Although Phillips' original paper related the rate of growth of nominal wage rates to the unemployment rate, it has become customary to express the Phillips curve a relationship between the inflation rate and the unemployment rate, as shown by the curve PC .The inflation rate is on the vertical axis and the unemployment rate on the horizontal axis.The rationale for a negative relationship between the rate of inflation and the unemployment rate in the short-run is easily seen from the analysis in the preceding Topics in this Lesson. An unexpected expansion of the nominal money supply or decline in the demand for money will increase the long-run equilibrium price level. Workers and firms, unaware that the aggregate demand for output has increased, will increase wages and prices by less than will be required for equilibrium to be achieved. As a result, output and employment will increase above their full-employment or natural levels. As long as some price level response to the increase in aggregate demand occurs, the rate of inflation will increase as the unemployment rate declines.

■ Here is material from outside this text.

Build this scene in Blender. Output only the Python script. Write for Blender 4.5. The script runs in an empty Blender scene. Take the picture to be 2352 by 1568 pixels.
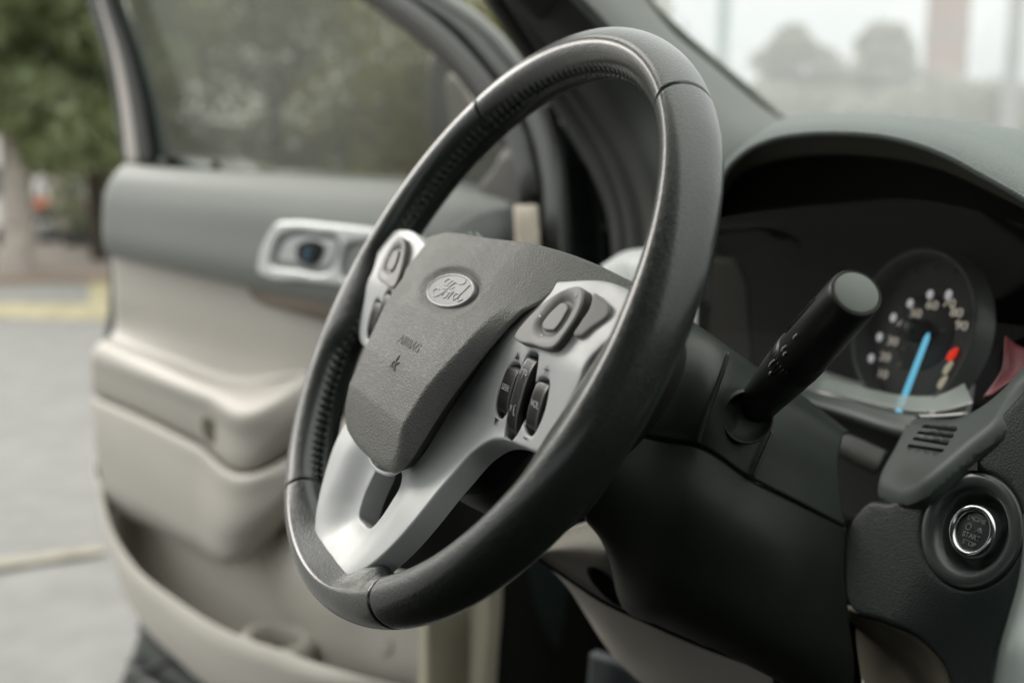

It is straight-forward to argue that by increasing the rate of money growth and the equilibrium inflation rate, the authorities can induce a reduction in the unemployment rate as workers and firms adjust wages and prices with a lag and the excess demand spills over onto aggregate output. In the 1960s and early 1970s many economists believed that society faced a tradeoff between inflation and unemployment---by tolerating (creating) a higher inflation rate the authorities could engineer a reduction in the unemployment rate. Since unemployment is worse than inflation, an increase in the inflation rate seemed to be a useful cost to bear in promoting a good cause.

It should be obvious from what you have learned in the first three Topics of this Lesson that obtaining a long-run reduction the unemployment by generating a higher inflation rate is an illusion. Once workers and firms realize that the equilibrium rate of inflation has increased they will increase wages and prices by that equilibrium amount and full-employment will be continuously reestablished. The reduction in the unemployment rate occurs because wage and price setters are misinformed about the state of aggregate demand and fail to increase wages and prices fast enough. Once they learn what is happening workers and firms will adjust wages and prices to fully compensate for the inflation they know is occurring. At that point, unemployment will return to and remain at its natural rate.

To reduce the unemployment rate beyond the short-run, the authorities have to create a further increase in the inflation rate whenever wage and price setters come to anticipate the last increase, and then further again escalate the inflation rate when that increase has become fully anticipated, and so forth. But this too will fail because wage and price setters will come to realize that the government is increasing the equilibrium rate of inflation rate at an accelerating rate and will respond with an equivalent acceleration in the rate at which they increase wages and prices. The level of the Phillips curve thus depends on the expected rate of inflation. Government policy makers do not face a tradeoff between inflation and unemployment in the long run. And, though they face a short-run tradeoff, any attempt to exploit it will ultimately result in a permanent increase in the inflation rate. Moreover, once that permanent increase in the inflation rate has occurred, the government will only be able to eliminate it at the cost of an increase in unemployment above the natural rate.

Because of the problem of credibility, it turns out to be very difficult for governments to reduce their countries' inflation rates without causing temporary increases in unemployment rates. As a result, the short-run tradeoff of inflation for unemployment cannot be usefully exploited if inflation is to be controlled in the long run.